## EXERCISE DESCRIPTION
Copy the data that follows exactly. Include no pictures.

▶

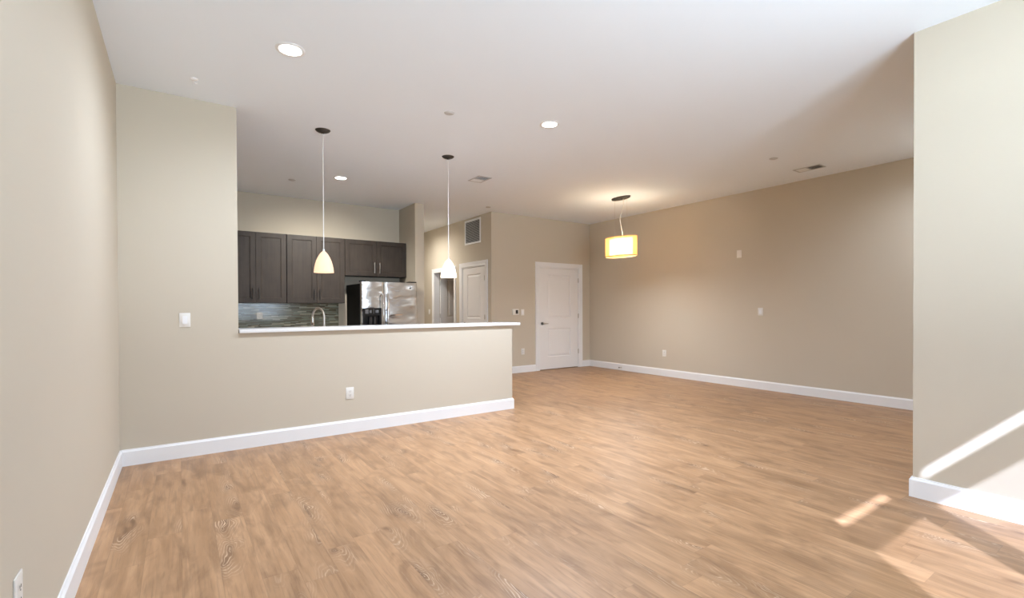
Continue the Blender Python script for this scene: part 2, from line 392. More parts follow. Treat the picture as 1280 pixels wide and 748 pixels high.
def casing_bm(x0, x1, z1):
    """mitred door casing round an opening x0..x1, height z1, in local coords: wall face at y = 0, room towards -Y"""
    prof = [(0.0, 0.0), (0.0, -0.010), (0.012, -0.014), (0.020, -0.011), (0.060, -0.016), (0.080, -0.019), (0.088, -0.018), (0.090, 0.0)]
    t = bmesh.new(); rows = []
    for o, y in prof:
        rows.append([t.verts.new(q) for q in ((x0-o, y, 0), (x0-o, y, z1+o), (x1+o, y, z1+o), (x1+o, y, 0))])
    for a, b in zip(rows, rows[1:]):
        for k in range(3): t.faces.new((a[k], a[k+1], b[k+1], b[k]))
    t.faces.new([r[0] for r in rows]); t.faces.new([r[3] for r in rows][::-1])
    bmesh.ops.recalc_face_normals(t, faces=t.faces[:]); return t

def baseboard(name, pts, side=1):
    """moulded board along wall points; side = +1 puts it to the left of the walking direction"""
    prof = [(0, 0), (BASE_T, 0), (BASE_T, BASE_H-0.018), (BASE_T*0.75, BASE_H-0.011), (BASE_T*0.55, BASE_H-0.006), (BASE_T*0.5, BASE_H), (0, BASE_H)]
    P = [Vector(p) for p in pts]; N = []
    for a, b in zip(P, P[1:]):
        d = (b - a).normalized(); N.append(Vector((-d.y, d.x)) * side)
    t = bmesh.new(); rows = []
    for i, p in enumerate(P):
        if i == 0: o = N[0]
        elif i == len(P)-1: o = N[-1]
        else: o = (N[i-1] + N[i]) / (1 + N[i-1].dot(N[i]))
        rows.append([t.verts.new((p.x + o.x*q, p.y + o.y*q, z)) for q, z in prof])
    for a, b in zip(rows, rows[1:]):
        for k in range(len(prof)): t.faces.new((a[k], a[(k+1) % len(prof)], b[(k+1) % len(prof)], b[k]))
    t.faces.new(rows[0]); t.faces.new(rows[-1][::-1])
    bmesh.ops.recalc_face_normals(t, faces=t.faces[:])
    return struct(obj(name, t, M_TRIM))

# ------------------------------------------------------------------ room shell
struct(box('floor', M_FLOOR, XL-0.2, YW-0.2, -0.1, XR+0.2, YE+0.2, 0.0))
struct(box('ceiling', M_CEIL, XL-0.2, YW-0.2, H, XR+0.2, YE+0.2, H+0.15))
struct(box('wall_left', M_WALL, XL-0.2, YW-0.2, 0, XL, YE+0.2, H))
struct(box('wall_right', M_WALL, XR, YPIL-0.16, 0, XR+0.2, YE+0.2, H))
struct(box('wall_far', M_WALL, XL, YE, 0, XR, YE+0.2, H))
b = BM(); prism(b, [(XL, 0), (XH, 0), (XH, 1.026), (XP, 1.026), (XP, H), (XL, H)], YF, YF+0.14)
struct(obj('wall_front', b, M_WALL))
struct(box('wall_kitchen', M_WALL, XL, YK, 0, XS, YK+0.14, H))
struct(box('wall_stub', M_WALL, XS, YS, 0, XS2, YE, H))
# wall with the closet door
D1X0, D1X1 = 5.842, 6.860          # door 1
b = BM()
bx(b, XHALL, YD, 0, D1X0-0.022, YD+0.13, H); bx(b, D1X1+0.022, YD, 0, XR, YD+0.13, H)
bx(b, D1X0-0.022, YD, 2.037+0.025, D1X1+0.022, YD+0.13, H)
struct(obj('wall_back', b, M_WALL))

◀

## PROBLEM SOLUTION
Continue the Blender Python script for this scene: part 2, from line 392. More parts follow. Treat the picture as 1280 pixels wide and 748 pixels high.
def casing_bm(x0, x1, z1):
    """mitred door casing round an opening x0..x1, height z1, in local coords: wall face at y = 0, room towards -Y"""
    prof = [(0.0, 0.0), (0.0, -0.010), (0.012, -0.014), (0.020, -0.011), (0.060, -0.016), (0.080, -0.019), (0.088, -0.018), (0.090, 0.0)]
    t = bmesh.new(); rows = []
    for o, y in prof:
        rows.append([t.verts.new(q) for q in ((x0-o, y, 0), (x0-o, y, z1+o), (x1+o, y, z1+o), (x1+o, y, 0))])
    for a, b in zip(rows, rows[1:]):
        for k in range(3): t.faces.new((a[k], a[k+1], b[k+1], b[k]))
    t.faces.new([r[0] for r in rows]); t.faces.new([r[3] for r in rows][::-1])
    bmesh.ops.recalc_face_normals(t, faces=t.faces[:]); return t

def baseboard(name, pts, side=1):
    """moulded board along wall points; side = +1 puts it to the left of the walking direction"""
    prof = [(0, 0), (BASE_T, 0), (BASE_T, BASE_H-0.018), (BASE_T*0.75, BASE_H-0.011), (BASE_T*0.55, BASE_H-0.006), (BASE_T*0.5, BASE_H), (0, BASE_H)]
    P = [Vector(p) for p in pts]; N = []
    for a, b in zip(P, P[1:]):
        d = (b - a).normalized(); N.append(Vector((-d.y, d.x)) * side)
    t = bmesh.new(); rows = []
    for i, p in enumerate(P):
        if i == 0: o = N[0]
        elif i == len(P)-1: o = N[-1]
        else: o = (N[i-1] + N[i]) / (1 + N[i-1].dot(N[i]))
        rows.append([t.verts.new((p.x + o.x*q, p.y + o.y*q, z)) for q, z in prof])
    for a, b in zip(rows, rows[1:]):
        for k in range(len(prof)): t.faces.new((a[k], a[(k+1) % len(prof)], b[(k+1) % len(prof)], b[k]))
    t.faces.new(rows[0]); t.faces.new(rows[-1][::-1])
    bmesh.ops.recalc_face_normals(t, faces=t.faces[:])
    return struct(obj(name, t, M_TRIM))

# ------------------------------------------------------------------ room shell
struct(box('floor', M_FLOOR, XL-0.2, YW-0.2, -0.1, XR+0.2, YE+0.2, 0.0))
struct(box('ceiling', M_CEIL, XL-0.2, YW-0.2, H, XR+0.2, YE+0.2, H+0.15))
struct(box('wall_left', M_WALL, XL-0.2, YW-0.2, 0, XL, YE+0.2, H))
struct(box('wall_right', M_WALL, XR, YPIL-0.16, 0, XR+0.2, YE+0.2, H))
struct(box('wall_far', M_WALL, XL, YE, 0, XR, YE+0.2, H))
b = BM(); prism(b, [(XL, 0), (XH, 0), (XH, 1.026), (XP, 1.026), (XP, H), (XL, H)], YF, YF+0.14)
struct(obj('wall_front', b, M_WALL))
struct(box('wall_kitchen', M_WALL, XL, YK, 0, XS, YK+0.14, H))
struct(box('wall_stub', M_WALL, XS, YS, 0, XS2, YE, H))
# wall with the closet door
D1X0, D1X1 = 5.842, 6.860          # door 1
b = BM()
bx(b, XHALL, YD, 0, D1X0-0.022, YD+0.13, H); bx(b, D1X1+0.022, YD, 0, XR, YD+0.13, H)
bx(b, D1X0-0.022, YD, 2.037+0.025, D1X1+0.022, YD+0.13, H)
struct(obj('wall_back', b, M_WALL))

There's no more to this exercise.